**Problem statement:**
Return all the data, word for word.

## begin

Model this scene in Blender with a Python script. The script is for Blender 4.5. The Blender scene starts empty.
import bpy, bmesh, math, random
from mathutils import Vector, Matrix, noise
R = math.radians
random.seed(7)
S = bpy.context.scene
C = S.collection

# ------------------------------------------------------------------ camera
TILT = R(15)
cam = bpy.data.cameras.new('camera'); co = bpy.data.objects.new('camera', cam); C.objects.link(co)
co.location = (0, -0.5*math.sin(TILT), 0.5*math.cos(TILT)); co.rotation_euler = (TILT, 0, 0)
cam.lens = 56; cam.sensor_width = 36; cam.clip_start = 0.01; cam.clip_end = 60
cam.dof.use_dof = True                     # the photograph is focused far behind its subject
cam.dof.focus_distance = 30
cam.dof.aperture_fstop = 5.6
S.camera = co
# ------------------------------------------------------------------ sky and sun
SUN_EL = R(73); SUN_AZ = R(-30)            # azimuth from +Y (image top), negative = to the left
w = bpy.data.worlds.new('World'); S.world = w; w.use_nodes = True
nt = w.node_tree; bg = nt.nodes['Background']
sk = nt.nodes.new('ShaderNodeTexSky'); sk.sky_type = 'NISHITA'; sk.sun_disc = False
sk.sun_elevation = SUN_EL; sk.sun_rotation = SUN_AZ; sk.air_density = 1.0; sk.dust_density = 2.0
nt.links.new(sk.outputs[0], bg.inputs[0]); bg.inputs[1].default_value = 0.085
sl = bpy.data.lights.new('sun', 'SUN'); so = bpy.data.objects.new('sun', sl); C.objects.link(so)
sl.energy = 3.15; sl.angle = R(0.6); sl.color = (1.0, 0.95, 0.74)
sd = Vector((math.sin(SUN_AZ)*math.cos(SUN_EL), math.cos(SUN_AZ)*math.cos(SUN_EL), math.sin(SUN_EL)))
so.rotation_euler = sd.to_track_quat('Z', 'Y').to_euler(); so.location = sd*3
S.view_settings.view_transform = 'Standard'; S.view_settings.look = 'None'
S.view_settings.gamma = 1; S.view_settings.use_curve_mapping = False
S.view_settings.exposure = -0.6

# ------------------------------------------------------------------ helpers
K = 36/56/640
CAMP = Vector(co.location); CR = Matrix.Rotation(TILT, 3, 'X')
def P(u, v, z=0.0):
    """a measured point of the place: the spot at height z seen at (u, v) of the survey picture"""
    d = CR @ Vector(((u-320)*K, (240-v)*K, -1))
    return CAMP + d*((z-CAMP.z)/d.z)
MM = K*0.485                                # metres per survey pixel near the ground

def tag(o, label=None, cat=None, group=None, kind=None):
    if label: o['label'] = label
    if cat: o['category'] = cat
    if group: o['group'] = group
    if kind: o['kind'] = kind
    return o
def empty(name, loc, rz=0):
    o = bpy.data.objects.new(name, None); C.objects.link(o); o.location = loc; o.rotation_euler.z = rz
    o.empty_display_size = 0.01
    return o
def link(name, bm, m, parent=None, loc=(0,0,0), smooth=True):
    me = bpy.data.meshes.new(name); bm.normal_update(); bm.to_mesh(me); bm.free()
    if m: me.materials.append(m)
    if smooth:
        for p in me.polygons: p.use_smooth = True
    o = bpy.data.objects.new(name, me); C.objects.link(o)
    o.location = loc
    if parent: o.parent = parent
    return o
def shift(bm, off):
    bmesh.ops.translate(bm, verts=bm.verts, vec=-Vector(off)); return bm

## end

**Answer to the task:**
Model this scene in Blender with a Python script. The script is for Blender 4.5. The Blender scene starts empty.
import bpy, bmesh, math, random
from mathutils import Vector, Matrix, noise
R = math.radians
random.seed(7)
S = bpy.context.scene
C = S.collection

# ------------------------------------------------------------------ camera
TILT = R(15)
cam = bpy.data.cameras.new('camera'); co = bpy.data.objects.new('camera', cam); C.objects.link(co)
co.location = (0, -0.5*math.sin(TILT), 0.5*math.cos(TILT)); co.rotation_euler = (TILT, 0, 0)
cam.lens = 56; cam.sensor_width = 36; cam.clip_start = 0.01; cam.clip_end = 60
cam.dof.use_dof = True                     # the photograph is focused far behind its subject
cam.dof.focus_distance = 30
cam.dof.aperture_fstop = 5.6
S.camera = co
# ------------------------------------------------------------------ sky and sun
SUN_EL = R(73); SUN_AZ = R(-30)            # azimuth from +Y (image top), negative = to the left
w = bpy.data.worlds.new('World'); S.world = w; w.use_nodes = True
nt = w.node_tree; bg = nt.nodes['Background']
sk = nt.nodes.new('ShaderNodeTexSky'); sk.sky_type = 'NISHITA'; sk.sun_disc = False
sk.sun_elevation = SUN_EL; sk.sun_rotation = SUN_AZ; sk.air_density = 1.0; sk.dust_density = 2.0
nt.links.new(sk.outputs[0], bg.inputs[0]); bg.inputs[1].default_value = 0.085
sl = bpy.data.lights.new('sun', 'SUN'); so = bpy.data.objects.new('sun', sl); C.objects.link(so)
sl.energy = 3.15; sl.angle = R(0.6); sl.color = (1.0, 0.95, 0.74)
sd = Vector((math.sin(SUN_AZ)*math.cos(SUN_EL), math.cos(SUN_AZ)*math.cos(SUN_EL), math.sin(SUN_EL)))
so.rotation_euler = sd.to_track_quat('Z', 'Y').to_euler(); so.location = sd*3
S.view_settings.view_transform = 'Standard'; S.view_settings.look = 'None'
S.view_settings.gamma = 1; S.view_settings.use_curve_mapping = False
S.view_settings.exposure = -0.6

# ------------------------------------------------------------------ helpers
K = 36/56/640
CAMP = Vector(co.location); CR = Matrix.Rotation(TILT, 3, 'X')
def P(u, v, z=0.0):
    """a measured point of the place: the spot at height z seen at (u, v) of the survey picture"""
    d = CR @ Vector(((u-320)*K, (240-v)*K, -1))
    return CAMP + d*((z-CAMP.z)/d.z)
MM = K*0.485                                # metres per survey pixel near the ground

def tag(o, label=None, cat=None, group=None, kind=None):
    if label: o['label'] = label
    if cat: o['category'] = cat
    if group: o['group'] = group
    if kind: o['kind'] = kind
    return o
def empty(name, loc, rz=0):
    o = bpy.data.objects.new(name, None); C.objects.link(o); o.location = loc; o.rotation_euler.z = rz
    o.empty_display_size = 0.01
    return o
def link(name, bm, m, parent=None, loc=(0,0,0), smooth=True):
    me = bpy.data.meshes.new(name); bm.normal_update(); bm.to_mesh(me); bm.free()
    if m: me.materials.append(m)
    if smooth:
        for p in me.polygons: p.use_smooth = True
    o = bpy.data.objects.new(name, me); C.objects.link(o)
    o.location = loc
    if parent: o.parent = parent
    return o
def shift(bm, off):
    bmesh.ops.translate(bm, verts=bm.verts, vec=-Vector(off)); return bm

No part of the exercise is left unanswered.